## TASK DETAILS
Copy out all lines that carry the word "wide".

## RECORD EXTRACTS

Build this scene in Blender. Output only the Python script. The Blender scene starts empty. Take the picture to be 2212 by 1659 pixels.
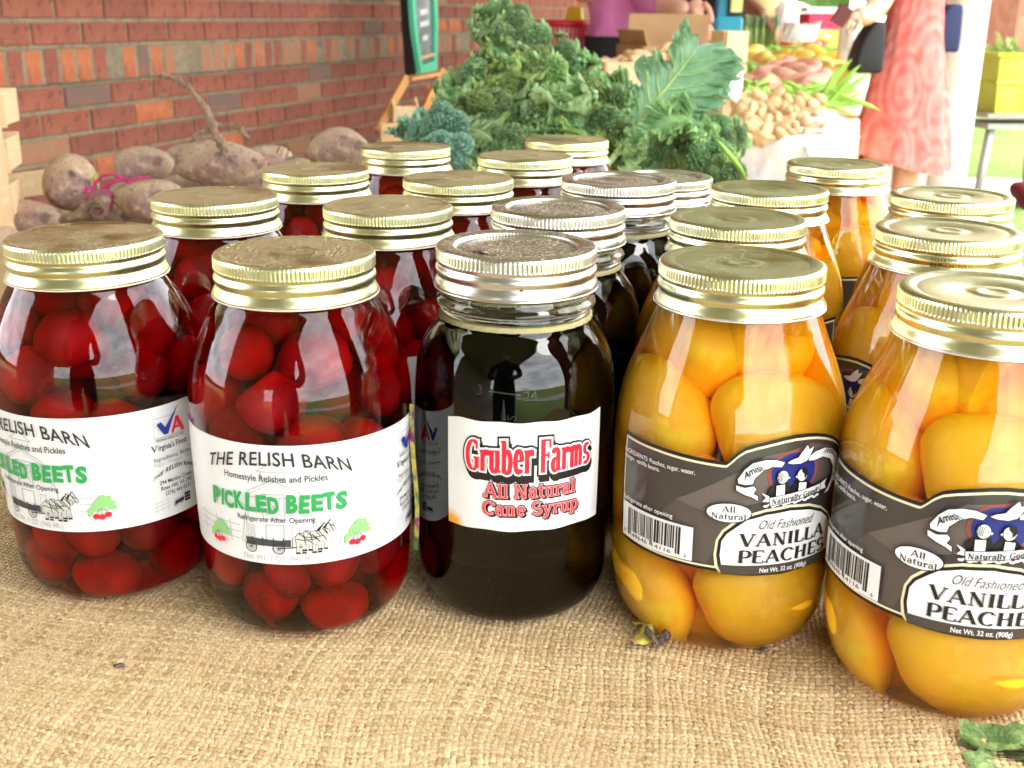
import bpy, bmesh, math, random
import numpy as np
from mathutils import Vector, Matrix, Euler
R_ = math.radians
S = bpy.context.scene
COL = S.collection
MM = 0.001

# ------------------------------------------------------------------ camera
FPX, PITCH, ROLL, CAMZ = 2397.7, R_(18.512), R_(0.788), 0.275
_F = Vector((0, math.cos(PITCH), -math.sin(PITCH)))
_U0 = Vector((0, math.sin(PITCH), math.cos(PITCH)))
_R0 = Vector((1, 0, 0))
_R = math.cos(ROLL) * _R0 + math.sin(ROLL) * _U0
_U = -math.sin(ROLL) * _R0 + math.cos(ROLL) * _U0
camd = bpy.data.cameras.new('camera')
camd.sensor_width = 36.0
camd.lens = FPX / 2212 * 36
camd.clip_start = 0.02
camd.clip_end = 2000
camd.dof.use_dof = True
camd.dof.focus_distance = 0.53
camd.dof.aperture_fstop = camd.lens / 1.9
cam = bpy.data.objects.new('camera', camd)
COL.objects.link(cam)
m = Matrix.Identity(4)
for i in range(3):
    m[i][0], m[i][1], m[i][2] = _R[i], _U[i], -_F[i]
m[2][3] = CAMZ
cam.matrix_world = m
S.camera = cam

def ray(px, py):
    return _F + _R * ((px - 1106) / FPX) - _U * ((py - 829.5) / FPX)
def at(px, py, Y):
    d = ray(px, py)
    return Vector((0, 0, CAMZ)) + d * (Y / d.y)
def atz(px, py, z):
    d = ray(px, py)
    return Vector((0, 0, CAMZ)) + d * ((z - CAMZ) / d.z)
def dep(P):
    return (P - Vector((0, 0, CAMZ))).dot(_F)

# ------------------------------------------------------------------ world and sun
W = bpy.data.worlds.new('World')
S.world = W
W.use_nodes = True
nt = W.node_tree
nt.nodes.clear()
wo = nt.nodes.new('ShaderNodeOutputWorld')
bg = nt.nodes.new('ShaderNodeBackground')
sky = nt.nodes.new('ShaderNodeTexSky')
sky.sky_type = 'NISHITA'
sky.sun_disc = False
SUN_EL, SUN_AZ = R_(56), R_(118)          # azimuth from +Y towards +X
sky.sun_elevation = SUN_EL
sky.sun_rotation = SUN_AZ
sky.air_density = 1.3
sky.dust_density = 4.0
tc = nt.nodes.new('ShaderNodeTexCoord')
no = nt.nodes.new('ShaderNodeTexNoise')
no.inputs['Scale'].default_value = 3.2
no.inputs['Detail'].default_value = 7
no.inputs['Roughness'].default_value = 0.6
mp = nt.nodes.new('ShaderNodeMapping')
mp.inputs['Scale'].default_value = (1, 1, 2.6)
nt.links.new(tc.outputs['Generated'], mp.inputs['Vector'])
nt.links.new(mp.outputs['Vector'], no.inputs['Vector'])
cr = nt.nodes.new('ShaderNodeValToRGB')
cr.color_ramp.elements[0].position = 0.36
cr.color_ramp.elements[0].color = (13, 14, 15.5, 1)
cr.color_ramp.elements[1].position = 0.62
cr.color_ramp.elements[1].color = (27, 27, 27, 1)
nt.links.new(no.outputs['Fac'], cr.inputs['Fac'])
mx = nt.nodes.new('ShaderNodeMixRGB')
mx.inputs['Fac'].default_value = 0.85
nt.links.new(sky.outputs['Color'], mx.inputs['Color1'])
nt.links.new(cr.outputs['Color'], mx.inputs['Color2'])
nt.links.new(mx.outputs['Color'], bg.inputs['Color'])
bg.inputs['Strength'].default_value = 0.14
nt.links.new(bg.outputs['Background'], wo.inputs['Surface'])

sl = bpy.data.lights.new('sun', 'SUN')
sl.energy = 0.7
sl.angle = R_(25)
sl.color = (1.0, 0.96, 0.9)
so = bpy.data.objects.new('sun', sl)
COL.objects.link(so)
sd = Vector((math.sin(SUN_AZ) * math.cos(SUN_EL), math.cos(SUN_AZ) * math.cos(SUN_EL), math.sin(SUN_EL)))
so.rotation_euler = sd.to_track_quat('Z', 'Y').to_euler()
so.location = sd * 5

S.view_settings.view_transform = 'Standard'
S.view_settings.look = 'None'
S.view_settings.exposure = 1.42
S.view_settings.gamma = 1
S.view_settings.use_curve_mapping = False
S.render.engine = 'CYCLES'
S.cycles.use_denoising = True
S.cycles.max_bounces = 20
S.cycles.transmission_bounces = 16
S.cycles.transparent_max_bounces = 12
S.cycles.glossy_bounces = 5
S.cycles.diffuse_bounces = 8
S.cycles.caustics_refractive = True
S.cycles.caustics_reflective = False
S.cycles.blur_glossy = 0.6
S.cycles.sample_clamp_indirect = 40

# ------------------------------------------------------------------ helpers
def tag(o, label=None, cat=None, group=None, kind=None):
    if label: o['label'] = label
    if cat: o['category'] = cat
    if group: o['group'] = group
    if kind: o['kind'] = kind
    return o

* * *

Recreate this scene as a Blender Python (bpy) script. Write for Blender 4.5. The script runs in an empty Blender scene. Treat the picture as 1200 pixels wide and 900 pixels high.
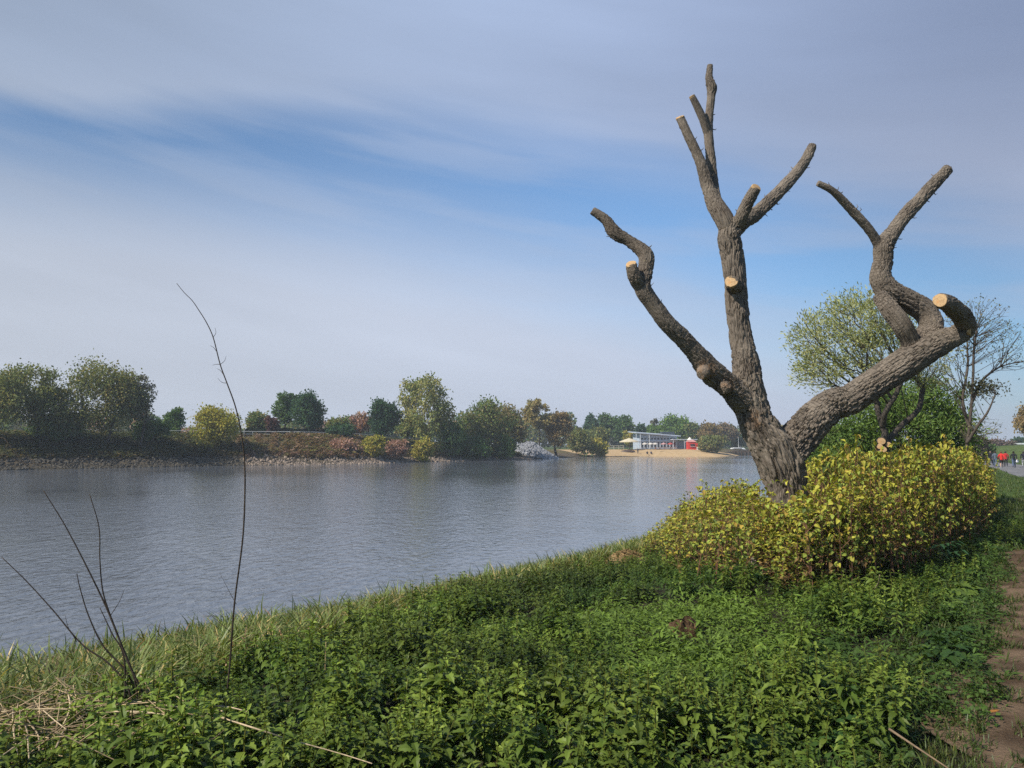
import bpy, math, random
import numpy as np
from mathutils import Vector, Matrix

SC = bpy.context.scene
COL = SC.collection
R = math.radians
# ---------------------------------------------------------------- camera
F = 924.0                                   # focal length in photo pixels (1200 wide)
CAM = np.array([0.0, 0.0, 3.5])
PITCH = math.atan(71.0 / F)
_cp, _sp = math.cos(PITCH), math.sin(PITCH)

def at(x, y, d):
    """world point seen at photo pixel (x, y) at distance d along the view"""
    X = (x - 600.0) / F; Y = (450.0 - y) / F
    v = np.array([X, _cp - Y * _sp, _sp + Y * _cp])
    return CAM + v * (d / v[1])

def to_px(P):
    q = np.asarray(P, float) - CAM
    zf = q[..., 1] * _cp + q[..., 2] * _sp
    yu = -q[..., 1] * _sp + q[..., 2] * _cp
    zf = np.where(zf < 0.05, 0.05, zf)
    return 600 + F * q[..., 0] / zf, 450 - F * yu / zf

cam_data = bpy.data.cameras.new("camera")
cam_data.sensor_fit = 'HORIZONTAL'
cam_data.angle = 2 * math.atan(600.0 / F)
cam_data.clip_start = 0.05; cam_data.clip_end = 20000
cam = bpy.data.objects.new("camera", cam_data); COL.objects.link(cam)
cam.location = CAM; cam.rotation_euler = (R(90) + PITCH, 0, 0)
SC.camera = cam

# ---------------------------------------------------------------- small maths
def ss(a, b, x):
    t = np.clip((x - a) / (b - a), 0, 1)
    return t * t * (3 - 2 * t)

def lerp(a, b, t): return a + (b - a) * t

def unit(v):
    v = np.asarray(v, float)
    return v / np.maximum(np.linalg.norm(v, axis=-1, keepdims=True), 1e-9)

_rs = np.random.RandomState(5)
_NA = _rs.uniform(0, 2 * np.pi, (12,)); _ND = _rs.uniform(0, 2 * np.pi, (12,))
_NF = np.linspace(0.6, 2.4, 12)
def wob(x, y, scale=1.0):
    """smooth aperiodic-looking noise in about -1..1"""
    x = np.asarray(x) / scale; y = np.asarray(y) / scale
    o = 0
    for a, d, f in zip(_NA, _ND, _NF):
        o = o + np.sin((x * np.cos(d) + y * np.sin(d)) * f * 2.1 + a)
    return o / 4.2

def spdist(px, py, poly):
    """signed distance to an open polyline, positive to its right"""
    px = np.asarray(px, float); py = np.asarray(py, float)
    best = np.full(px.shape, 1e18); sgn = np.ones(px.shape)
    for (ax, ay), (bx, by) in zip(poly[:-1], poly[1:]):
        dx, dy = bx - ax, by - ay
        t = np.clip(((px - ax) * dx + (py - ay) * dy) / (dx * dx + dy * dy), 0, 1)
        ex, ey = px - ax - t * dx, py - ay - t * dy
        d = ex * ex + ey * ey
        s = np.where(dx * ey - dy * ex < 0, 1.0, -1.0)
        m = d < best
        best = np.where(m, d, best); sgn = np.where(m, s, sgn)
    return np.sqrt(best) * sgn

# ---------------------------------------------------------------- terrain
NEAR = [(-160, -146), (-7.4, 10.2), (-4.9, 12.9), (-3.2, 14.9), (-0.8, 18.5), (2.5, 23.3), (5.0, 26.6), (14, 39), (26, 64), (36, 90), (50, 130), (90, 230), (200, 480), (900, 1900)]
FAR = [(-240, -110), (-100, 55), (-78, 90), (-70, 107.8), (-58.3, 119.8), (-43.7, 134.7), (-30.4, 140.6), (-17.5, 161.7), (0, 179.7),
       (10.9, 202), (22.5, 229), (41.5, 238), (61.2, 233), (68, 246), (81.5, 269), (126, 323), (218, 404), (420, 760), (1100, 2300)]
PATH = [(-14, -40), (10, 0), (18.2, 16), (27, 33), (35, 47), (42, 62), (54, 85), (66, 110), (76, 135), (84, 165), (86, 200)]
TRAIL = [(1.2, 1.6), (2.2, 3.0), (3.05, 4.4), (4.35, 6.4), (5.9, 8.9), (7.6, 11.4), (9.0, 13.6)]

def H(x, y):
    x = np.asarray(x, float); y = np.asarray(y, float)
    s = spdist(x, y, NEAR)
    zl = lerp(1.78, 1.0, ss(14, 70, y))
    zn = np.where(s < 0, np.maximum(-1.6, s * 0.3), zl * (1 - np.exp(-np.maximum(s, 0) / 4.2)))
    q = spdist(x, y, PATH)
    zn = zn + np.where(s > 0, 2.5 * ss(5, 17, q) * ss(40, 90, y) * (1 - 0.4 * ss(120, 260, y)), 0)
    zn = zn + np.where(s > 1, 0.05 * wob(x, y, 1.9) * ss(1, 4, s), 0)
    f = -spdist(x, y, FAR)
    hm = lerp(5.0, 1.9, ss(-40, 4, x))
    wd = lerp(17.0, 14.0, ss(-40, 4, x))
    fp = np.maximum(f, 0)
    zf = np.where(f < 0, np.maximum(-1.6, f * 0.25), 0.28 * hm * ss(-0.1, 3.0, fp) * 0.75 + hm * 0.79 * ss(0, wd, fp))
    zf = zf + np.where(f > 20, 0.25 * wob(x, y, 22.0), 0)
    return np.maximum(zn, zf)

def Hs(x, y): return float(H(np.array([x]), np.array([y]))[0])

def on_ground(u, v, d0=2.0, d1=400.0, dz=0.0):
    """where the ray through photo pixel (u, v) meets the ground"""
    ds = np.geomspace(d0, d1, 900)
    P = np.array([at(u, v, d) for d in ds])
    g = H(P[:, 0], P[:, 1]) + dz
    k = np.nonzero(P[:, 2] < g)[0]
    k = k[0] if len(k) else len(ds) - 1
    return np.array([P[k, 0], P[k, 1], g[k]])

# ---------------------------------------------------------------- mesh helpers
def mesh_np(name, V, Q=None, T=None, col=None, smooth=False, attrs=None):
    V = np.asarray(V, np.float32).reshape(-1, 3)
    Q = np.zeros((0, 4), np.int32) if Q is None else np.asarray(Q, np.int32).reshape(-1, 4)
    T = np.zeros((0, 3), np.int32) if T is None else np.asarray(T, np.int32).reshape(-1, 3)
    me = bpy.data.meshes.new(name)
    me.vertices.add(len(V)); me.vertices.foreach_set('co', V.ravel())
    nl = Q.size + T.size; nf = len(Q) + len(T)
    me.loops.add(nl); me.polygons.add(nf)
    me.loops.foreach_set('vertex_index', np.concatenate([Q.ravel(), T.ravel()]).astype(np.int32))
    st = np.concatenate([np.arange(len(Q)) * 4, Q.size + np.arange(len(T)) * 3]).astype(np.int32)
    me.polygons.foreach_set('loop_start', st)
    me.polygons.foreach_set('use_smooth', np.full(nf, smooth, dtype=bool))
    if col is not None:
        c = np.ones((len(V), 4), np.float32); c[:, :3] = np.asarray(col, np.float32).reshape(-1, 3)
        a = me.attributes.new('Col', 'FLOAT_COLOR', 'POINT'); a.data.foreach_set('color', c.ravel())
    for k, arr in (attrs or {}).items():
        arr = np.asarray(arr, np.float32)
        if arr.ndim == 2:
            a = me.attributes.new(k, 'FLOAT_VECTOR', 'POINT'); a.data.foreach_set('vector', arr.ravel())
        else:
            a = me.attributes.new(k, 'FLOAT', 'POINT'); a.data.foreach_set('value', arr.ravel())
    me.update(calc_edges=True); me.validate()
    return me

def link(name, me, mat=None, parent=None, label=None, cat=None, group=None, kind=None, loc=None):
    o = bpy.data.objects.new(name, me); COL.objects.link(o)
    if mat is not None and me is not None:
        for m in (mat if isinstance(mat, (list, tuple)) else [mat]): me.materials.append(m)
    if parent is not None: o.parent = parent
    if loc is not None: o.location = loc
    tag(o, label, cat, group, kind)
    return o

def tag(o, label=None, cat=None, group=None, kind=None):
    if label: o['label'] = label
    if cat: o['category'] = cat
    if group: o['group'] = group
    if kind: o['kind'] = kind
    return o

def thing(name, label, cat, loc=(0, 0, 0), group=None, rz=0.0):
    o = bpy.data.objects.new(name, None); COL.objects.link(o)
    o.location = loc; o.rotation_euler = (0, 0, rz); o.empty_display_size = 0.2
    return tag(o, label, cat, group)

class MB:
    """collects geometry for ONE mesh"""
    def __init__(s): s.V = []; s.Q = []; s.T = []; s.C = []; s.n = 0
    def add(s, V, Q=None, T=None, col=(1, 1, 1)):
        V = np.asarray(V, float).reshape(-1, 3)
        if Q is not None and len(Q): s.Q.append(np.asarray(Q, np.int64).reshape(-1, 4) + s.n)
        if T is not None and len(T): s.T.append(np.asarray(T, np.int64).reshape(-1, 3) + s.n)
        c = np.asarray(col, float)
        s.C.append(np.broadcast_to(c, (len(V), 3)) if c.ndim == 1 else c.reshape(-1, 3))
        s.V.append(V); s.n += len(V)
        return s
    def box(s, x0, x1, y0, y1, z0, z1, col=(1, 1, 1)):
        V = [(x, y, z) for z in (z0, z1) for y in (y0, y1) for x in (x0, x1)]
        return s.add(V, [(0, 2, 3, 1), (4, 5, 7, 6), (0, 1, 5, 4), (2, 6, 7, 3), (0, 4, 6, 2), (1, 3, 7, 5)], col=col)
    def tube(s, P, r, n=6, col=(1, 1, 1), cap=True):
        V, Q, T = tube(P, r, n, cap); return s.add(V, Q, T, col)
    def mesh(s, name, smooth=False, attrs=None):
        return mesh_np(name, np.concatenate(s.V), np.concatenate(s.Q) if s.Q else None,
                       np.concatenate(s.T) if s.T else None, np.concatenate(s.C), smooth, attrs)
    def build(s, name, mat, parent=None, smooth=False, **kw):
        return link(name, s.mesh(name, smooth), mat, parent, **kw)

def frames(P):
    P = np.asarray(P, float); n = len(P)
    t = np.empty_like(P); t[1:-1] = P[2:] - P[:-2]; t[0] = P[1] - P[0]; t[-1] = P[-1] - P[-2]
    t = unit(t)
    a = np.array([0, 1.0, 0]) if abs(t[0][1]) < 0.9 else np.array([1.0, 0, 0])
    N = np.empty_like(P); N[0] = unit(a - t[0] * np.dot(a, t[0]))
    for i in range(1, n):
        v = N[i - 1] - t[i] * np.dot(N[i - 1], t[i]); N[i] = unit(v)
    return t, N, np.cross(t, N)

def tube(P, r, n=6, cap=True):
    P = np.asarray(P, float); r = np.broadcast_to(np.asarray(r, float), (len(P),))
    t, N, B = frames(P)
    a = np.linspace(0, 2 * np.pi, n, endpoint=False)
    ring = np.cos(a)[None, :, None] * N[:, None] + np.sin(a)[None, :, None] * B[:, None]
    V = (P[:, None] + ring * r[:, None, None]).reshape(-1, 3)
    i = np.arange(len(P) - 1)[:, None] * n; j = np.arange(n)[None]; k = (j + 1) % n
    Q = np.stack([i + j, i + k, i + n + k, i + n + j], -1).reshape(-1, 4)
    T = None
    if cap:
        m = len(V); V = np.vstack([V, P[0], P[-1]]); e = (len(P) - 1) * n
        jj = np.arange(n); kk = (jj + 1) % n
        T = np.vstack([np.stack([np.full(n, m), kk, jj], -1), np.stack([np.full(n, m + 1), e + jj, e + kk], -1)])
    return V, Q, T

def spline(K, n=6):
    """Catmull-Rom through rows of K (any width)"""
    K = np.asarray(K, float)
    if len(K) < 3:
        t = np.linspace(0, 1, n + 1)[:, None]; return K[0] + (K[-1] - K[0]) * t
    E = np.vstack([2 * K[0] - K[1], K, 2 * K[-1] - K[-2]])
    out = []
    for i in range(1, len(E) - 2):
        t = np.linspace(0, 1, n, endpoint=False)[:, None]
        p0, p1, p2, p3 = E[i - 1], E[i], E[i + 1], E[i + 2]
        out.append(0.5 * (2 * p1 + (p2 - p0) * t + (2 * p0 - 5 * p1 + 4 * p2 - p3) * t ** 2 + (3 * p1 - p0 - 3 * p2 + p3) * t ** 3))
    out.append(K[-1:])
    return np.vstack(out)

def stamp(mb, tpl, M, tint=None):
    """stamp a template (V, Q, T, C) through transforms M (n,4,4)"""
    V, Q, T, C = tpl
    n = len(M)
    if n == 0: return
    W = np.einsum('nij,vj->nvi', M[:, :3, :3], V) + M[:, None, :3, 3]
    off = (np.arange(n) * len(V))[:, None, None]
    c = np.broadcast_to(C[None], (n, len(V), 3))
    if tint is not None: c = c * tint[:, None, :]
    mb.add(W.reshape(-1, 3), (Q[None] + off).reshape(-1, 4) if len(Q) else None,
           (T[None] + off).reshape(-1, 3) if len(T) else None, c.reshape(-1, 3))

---

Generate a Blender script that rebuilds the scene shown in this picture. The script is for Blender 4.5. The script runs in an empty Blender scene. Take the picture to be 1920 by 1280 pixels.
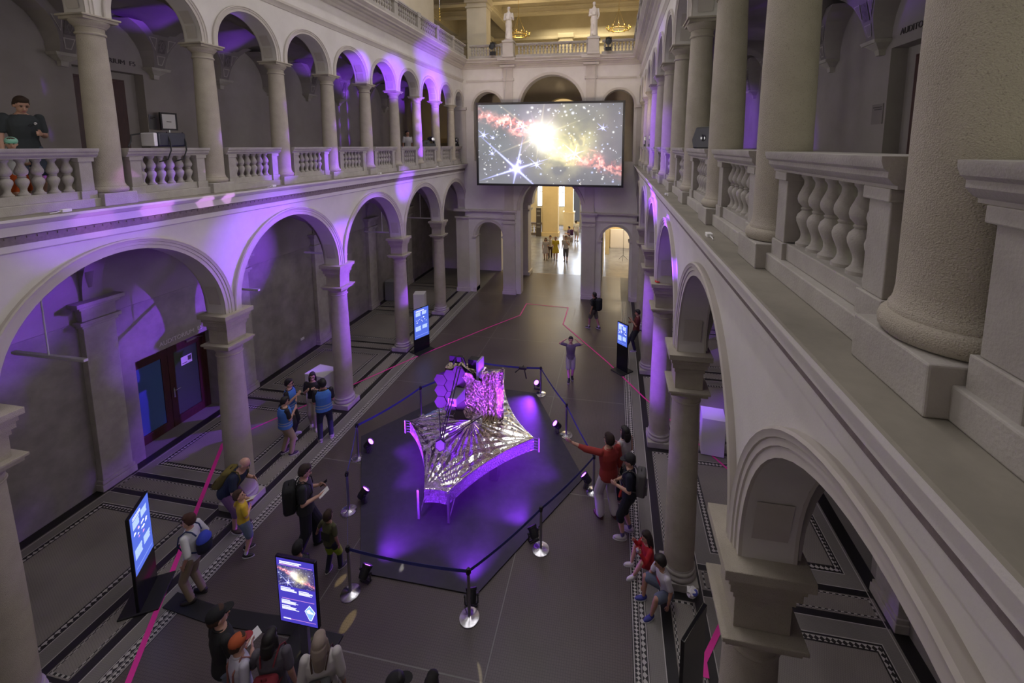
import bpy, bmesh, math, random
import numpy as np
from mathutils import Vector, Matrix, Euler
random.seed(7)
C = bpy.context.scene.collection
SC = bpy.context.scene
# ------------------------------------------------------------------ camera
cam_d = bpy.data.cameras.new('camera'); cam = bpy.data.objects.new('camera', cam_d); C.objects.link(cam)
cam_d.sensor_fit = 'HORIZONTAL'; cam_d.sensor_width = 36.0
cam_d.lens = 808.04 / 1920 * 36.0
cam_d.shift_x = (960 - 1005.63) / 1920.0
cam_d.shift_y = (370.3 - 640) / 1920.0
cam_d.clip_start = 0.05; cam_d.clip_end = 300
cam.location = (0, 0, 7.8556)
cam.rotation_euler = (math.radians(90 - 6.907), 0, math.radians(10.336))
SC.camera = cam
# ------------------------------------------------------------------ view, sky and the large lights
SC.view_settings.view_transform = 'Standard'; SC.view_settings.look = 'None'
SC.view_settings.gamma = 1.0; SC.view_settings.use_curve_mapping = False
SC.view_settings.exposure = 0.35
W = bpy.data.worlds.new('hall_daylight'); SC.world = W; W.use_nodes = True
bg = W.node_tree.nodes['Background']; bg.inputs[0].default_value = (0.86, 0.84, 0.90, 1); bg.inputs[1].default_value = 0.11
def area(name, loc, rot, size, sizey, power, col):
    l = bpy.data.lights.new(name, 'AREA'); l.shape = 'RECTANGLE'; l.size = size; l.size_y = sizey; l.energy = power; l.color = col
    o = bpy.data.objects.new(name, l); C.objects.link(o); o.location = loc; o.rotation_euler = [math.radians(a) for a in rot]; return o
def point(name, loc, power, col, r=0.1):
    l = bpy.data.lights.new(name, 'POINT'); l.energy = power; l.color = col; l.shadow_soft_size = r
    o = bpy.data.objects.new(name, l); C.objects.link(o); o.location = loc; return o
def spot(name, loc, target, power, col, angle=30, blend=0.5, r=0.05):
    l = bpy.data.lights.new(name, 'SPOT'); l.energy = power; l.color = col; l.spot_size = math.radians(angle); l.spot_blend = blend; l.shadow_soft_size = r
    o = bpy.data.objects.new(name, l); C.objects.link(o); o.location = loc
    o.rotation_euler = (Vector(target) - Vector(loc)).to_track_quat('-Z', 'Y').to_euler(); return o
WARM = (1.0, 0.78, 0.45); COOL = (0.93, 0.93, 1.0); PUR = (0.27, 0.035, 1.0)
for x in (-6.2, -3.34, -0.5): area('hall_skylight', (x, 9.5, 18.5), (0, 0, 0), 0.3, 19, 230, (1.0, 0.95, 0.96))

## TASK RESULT
Recreate this scene as a Blender Python (bpy) script. Write for Blender 4.5. The script runs in an empty Blender scene. Treat the picture as 1200 pixels wide and 900 pixels high.
F = 924.0                                   # focal length in photo pixels (1200 wide)